With rising temperatures come male flashers.
Over the course of two days last week, Prince William County police logged three cases of males dropping their pants and exposing their privates to two women and a teenage girl. In one of those incidents, police said, an 8-year-old girl also was victimized.
“It’s hot out there,” police spokeswoman Sharon Richardson said. “I guess they’re just coming out of the woodwork.”
Richardson said there is no indication the incidents are connected. The cases were in Woodbridge, Lake Ridge and Dale City; the flashers were of different races, ages and size.
Prince William has a not-too-distant history with warm weather sexual acts in public places.
This time last year, police rounded up eight men who were having sex in family-friendly Locust Shade Park. The crackdown brought an end to the park’s popularity as a home for indiscreet homosexual activities, police said.
This year’s incidents started June 2, police said.
A 28-year-old Lake Ridge woman told police a man knocked on her door around 11:30 p.m. When she opened the door, the man asked her questions, dropped his pants and then “began lewd behavior,” police said.
The suspect is a heavyset white man in his early 40s. He was wearing a baseball cap, a plain gray T-shirt and blue-green shorts.
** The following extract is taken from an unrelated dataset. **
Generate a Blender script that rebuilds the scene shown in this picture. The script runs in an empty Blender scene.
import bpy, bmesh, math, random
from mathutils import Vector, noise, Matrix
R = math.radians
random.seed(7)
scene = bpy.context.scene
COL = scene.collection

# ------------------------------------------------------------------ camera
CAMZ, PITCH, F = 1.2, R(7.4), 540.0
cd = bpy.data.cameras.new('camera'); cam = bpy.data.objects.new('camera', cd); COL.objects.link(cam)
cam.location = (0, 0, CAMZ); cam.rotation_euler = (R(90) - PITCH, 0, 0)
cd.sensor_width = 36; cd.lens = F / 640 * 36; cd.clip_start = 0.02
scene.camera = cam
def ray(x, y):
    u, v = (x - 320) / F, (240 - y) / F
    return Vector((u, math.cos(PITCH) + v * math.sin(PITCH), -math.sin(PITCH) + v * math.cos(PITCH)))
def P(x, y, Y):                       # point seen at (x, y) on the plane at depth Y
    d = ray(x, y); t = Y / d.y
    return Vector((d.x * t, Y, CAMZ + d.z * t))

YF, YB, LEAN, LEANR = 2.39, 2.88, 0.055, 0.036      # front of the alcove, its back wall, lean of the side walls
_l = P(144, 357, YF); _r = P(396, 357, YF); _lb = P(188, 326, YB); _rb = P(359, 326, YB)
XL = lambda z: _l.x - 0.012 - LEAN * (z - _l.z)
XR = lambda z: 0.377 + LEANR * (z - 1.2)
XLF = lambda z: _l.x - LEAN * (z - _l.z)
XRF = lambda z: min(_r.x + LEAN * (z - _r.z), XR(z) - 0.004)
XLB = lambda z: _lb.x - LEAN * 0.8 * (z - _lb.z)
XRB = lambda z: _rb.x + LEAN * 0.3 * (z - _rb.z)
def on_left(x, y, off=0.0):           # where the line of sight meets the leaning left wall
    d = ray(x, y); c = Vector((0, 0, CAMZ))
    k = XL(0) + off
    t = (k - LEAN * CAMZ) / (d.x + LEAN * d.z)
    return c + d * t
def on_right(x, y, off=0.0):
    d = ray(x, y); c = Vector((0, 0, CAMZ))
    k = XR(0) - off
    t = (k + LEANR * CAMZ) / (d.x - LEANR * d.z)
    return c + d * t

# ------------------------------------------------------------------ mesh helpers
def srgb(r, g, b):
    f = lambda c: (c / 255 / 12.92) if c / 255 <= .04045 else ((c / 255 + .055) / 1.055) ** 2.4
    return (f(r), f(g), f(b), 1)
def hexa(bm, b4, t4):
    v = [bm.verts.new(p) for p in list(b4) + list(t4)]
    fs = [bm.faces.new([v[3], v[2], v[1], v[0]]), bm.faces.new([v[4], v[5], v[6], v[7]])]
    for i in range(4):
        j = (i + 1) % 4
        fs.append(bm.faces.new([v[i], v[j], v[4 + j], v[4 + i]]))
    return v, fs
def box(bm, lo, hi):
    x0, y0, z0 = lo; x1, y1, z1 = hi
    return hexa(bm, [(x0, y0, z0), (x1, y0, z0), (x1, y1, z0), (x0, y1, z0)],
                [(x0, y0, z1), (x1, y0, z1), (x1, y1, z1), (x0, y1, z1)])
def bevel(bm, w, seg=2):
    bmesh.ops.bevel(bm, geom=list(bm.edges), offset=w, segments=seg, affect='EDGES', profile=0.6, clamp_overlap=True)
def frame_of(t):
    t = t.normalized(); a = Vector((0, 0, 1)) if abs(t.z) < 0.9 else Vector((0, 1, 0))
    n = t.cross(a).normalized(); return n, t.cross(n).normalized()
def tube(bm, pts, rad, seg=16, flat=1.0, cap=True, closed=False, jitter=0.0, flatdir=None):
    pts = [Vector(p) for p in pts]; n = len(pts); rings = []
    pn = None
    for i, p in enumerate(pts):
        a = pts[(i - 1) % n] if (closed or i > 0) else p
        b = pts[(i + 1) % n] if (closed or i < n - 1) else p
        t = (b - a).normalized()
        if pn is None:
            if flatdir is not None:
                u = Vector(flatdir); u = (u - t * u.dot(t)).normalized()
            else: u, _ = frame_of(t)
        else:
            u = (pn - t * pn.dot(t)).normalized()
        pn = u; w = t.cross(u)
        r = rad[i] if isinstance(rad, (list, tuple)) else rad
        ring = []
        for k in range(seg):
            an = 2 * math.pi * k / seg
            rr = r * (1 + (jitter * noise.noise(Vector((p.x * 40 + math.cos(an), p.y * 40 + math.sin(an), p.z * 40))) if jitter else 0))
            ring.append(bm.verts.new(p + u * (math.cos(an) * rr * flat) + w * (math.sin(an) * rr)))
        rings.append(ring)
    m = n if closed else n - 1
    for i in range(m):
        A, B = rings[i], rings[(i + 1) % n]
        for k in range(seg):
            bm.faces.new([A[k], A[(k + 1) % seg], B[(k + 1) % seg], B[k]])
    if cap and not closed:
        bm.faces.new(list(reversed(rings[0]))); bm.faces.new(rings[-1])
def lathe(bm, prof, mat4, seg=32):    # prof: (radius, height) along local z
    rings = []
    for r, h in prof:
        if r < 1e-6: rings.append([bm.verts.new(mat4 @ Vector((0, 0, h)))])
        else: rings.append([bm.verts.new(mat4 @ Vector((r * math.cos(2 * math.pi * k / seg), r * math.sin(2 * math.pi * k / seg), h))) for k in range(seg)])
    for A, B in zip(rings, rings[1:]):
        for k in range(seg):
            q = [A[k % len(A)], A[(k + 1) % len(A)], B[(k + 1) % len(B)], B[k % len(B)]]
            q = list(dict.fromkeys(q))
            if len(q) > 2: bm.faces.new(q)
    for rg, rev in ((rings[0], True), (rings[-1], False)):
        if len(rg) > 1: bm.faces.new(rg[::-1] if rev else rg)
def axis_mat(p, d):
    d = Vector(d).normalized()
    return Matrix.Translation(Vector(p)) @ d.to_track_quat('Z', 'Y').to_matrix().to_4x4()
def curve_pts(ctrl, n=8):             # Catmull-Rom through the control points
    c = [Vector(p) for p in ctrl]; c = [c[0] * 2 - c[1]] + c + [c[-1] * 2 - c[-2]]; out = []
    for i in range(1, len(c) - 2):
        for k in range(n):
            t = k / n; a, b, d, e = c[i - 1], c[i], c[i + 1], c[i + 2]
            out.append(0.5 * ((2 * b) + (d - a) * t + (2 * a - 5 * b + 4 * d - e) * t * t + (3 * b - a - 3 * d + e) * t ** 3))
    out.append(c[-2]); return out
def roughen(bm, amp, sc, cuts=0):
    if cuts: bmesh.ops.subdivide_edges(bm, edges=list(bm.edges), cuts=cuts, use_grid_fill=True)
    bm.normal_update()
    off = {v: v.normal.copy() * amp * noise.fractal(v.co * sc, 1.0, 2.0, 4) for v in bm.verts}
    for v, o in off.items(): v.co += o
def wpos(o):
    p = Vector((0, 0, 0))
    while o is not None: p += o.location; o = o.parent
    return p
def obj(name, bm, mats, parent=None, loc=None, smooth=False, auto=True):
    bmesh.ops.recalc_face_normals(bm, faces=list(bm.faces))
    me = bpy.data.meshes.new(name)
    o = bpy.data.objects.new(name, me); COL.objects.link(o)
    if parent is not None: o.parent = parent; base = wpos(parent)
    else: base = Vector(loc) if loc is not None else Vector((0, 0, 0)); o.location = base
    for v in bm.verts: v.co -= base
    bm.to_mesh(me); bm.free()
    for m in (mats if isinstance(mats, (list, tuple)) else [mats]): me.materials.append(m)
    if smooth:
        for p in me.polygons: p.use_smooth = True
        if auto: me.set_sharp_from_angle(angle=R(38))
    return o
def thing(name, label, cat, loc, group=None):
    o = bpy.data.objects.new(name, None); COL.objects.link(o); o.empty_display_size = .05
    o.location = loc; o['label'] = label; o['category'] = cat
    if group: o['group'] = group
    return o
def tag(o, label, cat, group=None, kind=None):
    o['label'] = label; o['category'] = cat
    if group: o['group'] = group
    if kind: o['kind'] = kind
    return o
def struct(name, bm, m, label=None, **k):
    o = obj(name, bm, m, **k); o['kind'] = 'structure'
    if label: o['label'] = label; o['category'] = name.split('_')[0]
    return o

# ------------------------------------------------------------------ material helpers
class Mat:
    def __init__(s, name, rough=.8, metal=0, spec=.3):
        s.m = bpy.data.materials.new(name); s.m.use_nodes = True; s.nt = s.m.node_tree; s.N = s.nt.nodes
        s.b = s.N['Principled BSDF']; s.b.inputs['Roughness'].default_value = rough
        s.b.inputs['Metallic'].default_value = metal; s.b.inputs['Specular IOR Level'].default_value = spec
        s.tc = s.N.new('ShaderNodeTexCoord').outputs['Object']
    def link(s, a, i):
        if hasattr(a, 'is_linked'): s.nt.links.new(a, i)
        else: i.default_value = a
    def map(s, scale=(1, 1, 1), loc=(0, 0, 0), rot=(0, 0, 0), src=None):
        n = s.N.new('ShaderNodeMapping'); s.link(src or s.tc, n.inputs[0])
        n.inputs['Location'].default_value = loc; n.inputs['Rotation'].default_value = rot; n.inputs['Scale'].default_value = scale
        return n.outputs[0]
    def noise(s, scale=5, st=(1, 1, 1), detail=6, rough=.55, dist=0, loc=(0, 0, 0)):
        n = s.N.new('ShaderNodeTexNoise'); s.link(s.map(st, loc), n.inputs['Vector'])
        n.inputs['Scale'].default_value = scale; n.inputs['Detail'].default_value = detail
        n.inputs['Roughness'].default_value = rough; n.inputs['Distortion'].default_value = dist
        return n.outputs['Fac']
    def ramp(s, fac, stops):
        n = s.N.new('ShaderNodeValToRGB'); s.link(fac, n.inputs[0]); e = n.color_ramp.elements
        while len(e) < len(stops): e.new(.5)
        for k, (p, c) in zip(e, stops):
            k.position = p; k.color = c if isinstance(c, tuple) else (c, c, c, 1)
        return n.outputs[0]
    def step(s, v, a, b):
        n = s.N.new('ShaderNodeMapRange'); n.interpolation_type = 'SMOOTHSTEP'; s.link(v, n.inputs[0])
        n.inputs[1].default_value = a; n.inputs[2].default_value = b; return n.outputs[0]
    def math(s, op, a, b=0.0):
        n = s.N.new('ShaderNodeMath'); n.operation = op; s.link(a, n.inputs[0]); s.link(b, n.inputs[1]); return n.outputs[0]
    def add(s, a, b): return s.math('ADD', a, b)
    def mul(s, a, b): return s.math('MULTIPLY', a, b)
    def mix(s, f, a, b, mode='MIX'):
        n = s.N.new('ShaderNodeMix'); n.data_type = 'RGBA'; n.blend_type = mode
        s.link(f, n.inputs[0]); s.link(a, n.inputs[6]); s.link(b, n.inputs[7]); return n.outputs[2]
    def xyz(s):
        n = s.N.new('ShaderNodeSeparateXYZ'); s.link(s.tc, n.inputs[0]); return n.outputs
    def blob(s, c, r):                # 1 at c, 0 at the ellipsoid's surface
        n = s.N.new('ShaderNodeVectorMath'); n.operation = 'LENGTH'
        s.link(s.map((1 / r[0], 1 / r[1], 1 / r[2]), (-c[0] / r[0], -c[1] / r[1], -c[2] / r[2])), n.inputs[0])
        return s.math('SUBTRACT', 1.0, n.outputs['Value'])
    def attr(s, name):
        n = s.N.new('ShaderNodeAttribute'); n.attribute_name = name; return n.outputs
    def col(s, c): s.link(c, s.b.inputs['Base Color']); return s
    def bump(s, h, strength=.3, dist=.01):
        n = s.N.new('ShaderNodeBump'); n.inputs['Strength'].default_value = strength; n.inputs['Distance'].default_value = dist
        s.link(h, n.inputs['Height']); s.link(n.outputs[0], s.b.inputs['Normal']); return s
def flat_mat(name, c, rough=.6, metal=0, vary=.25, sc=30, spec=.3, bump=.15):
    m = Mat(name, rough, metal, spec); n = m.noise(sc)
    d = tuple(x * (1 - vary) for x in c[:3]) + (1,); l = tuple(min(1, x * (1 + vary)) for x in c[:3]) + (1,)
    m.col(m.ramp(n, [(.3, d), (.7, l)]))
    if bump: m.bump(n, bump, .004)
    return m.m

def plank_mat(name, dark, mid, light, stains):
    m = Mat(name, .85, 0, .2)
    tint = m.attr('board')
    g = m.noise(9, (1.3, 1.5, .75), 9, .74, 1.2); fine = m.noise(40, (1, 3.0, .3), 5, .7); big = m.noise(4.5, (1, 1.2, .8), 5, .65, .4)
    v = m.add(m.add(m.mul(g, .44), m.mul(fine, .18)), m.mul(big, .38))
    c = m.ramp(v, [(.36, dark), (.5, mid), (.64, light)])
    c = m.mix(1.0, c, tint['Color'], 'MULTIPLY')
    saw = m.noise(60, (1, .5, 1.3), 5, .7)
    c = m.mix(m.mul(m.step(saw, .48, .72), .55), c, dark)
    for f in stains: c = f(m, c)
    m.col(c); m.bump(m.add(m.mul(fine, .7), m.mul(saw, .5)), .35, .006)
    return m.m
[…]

The next afternoon, a 17-year-old Dale City girl was walking to work when a man driving what she described to police as a light blue “boxy” style vehicle pulled up and asked her for directions. As she approached, she saw the man was exposing himself. She backed away and he drove off.
The suspect is white and between 25 and 35 years old. He had a thin build and light brown hair.
That evening a 33-year-old Woodbridge woman was walking with her 8-year-old daughter on a wooded path when a boy around 14 years old asked for their help returning a turtle to the woods. After doing so, the boy walked away and then shouted. When the two turned around he had the front of his black shorts pulled down. The teen, who was black, took off on a silver bicycle.